A materials are vital with asymmetric propulsive rhythmic bits. B materials are dryer and more muted but with a capacity to suddenly foliate into spaciousness. C materials are dark and ripply with pizzicatos. D materials are scherzo-like and skittery.

But as soon as one thinks pattern is predictable, the textures mix and the special effects of the four instruments move the sounds around. Dillon balances a tendency on one hand toward designed chaos and on the other toward mixed-up design such that this quartet fills every minute of its 17:33 minutes with unmitigated engaged pleasure and fascination.

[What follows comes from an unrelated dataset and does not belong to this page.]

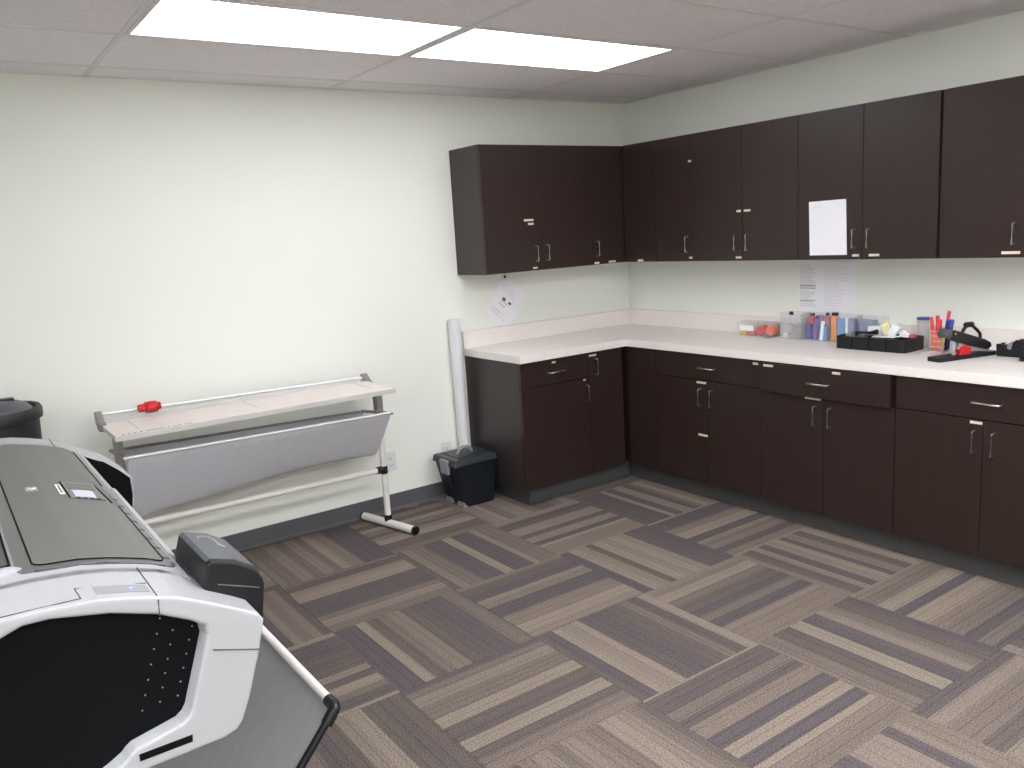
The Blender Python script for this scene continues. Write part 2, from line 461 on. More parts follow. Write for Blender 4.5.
base('R', 3.1405, 3.93, 'dark brown base cabinet last in the row, outside the right picture edge',
     doors=[(3.14, 3.53, ZB, .715, (3.49, .617)), (3.53, 3.93, ZB, .715, (3.57, .617))],
     drawers=[(3.14, 3.93, .717, .866, 3.535, 0)])

# L-shaped countertop
CD, CT = .609, .914
ct = thing('countertop', 'cream L-shaped laminate countertop on the dark base cabinets', 'countertop', (-.3, -.3, .87))
L_ = [(-1.4292, -.0005), (-.0005, -.0005), (-.0005, -3.94), (-CD, -3.94), (-CD, -CD), (-1.4292, -CD)]
MB().prism(L_, 'z', .870, CT, bev=.0025).build('worktop', 'counter', ct)
bx('backsplash', 'counter', ct, -1.4292, -.0005, -.02, -.0005, CT, CT + .108, bev=.002)
bx('backsplash', 'counter', ct, -.02, -.0005, -3.94, -.02, CT, CT + .108, bev=.002)

# ------------------------------------------------------------------ papers
def sheet(name, corners, n, label, cat='paper', lines=(), m='paper', group=None, lm='papergrey'):
    """flat sheet; corners TL,TR,BR,BL; n = outward normal; lines = (u0, u1, v, h, mat)"""
    n = Vector(n); c = [Vector(p) for p in corners]
    mb = MB(); t = .0012
    vs = [p + n * .0006 for p in c] + [p + n * (.0006 + t) for p in c]
    mb.add(vs, [[0, 1, 2, 3], [7, 6, 5, 4], [0, 4, 5, 1], [1, 5, 6, 2], [2, 6, 7, 3], [3, 7, 4, 0]])
    o = mb.build(name, m); tag(o, label, cat, group)
    def at(u, v): return (c[0] * (1 - u) + c[1] * u) * (1 - v) + (c[3] * (1 - u) + c[2] * u) * v
    by = {}
    for (u0, u1, v, h, mm) in lines: by.setdefault(mm, []).append((u0, u1, v, h))
    for mm, ls in by.items():
        l = MB()
        for (u0, u1, v, h) in ls:
            q = [at(u0, v), at(u1, v), at(u1, v + h), at(u0, v + h)]
            l.add([p + n * (.0006 + t + .0003) for p in q] + [p + n * (.0006 + t * .5) for p in q],
                  [[0, 1, 2, 3], [0, 4, 5, 1], [1, 5, 6, 2], [2, 6, 7, 3], [3, 7, 4, 0]])
        l.build('printed_lines', mm, o)['kind'] = 'stuff'
    return o
rl = random.Random(3)
def textlines(v0, v1, n, u0=.12, u1=.85, h=.008, m='papergrey'):
    return [(u0, u0 + (u1 - u0) * rl.uniform(.5, 1), v0 + (v1 - v0) * k / n, h, m) for k in range(n)]
p = sheet('paper_sheet', [(-1.08, 0, 1.345), (-.912, 0, 1.204), (-1.085, 0, .985), (-1.252, 0, 1.132)], (0, -1, 0),
          'white printed sheet hanging tilted from one pin on the wall below the left wall cabinet', lines=
          textlines(.15, .35, 4) + [(.3, .6, .5, .03, 'papergrey'), (.3, .55, .58, .03, 'papergrey')] + textlines(.75, .9, 4) + [(.33, .45, .42, .07, 'inkred'), (.58, .68, .42, .05, 'ink')])
p.location.y = -.001
q = MB().lathe([(.0, -.014), (.006, -.013), (.0085, -.009), (.006, -.004), (.004, 0)], (-1.08, -.002, 1.335), axis='y', seg=10).build('push_pin', 'black')
tag(q, 'black push pin holding the tilted sheet on the wall', 'pin')
sheet('paper_sheet', [(0, -1.425, 1.345), (0, -1.635, 1.345), (0, -1.635, 1.062), (0, -1.425, 1.062)], (-1, 0, 0),
      'white list with dark text rows on the wall above the counter, left of two', group='sheets on the wall above the counter',
      lines=textlines(.06, .92, 22, .06, .6, .012, 'papergrey') + [(.05, .55, .47, .012, 'ink'), (.05, .55, .52, .01, 'ink'), (.05, .5, .78, .009, 'ink')])
s2 = sheet('paper_sheet', [(0, -1.580, 1.347), (0, -1.797, 1.340), (0, -1.795, 1.060), (0, -1.578, 1.060)], (-1, 0, 0),
      'white sheet with faint text on the wall above the counter, overlapping the dark list', group='sheets on the wall above the counter',
      lines=textlines(.08, .9, 18, .08, .8, .006, 'papergrey'))
s2.location.x = -.0018
xf = -(UD + .019)
s3 = sheet('paper_sheet', [(xf, -1.722, 1.672), (xf, -1.934, 1.674), (xf, -1.942, 1.398), (xf, -1.728, 1.398)], (-1, 0, 0),
      'blank white sheet taped to the dark wall cabinet door', lines=[(.1, .35, .1, .006, 'papergrey')])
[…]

Vernal Showers is for violin solo and an ensemble that includes strings, flute, clarinet, mandolin, guitar, harp, and percussion. It and its two movements take titles from Coleridge's poem "The Nightingale." As Dillon says the title is meant to be evocative not descriptive. What distinguishes the work is "mixings" of fresh and fascinating textures and spatial movements of sounds. The final seconds of bright cascading notes seems less to bring closure or climax to a traditionally conceived musical argument than to propel the listener to continue to find the mixed sounds that encompass his immediate environment as the music not so much "stages" or "explores" our experiences in the world, as I suggested Wallach's works do, but rather "opens" and "invites" the listener to move from the musical work out into the sounds of the world in all their mixed up dream work.

Composers are far from down with founding out what one can say with the classic combination of two violins, viola, and cello. Opera and the symphony are forever being declared moribund or at least in their terminal throes; I have never heard a similar pronouncement for the string quartet. Works such as Wallach's and Dillon's make clear why.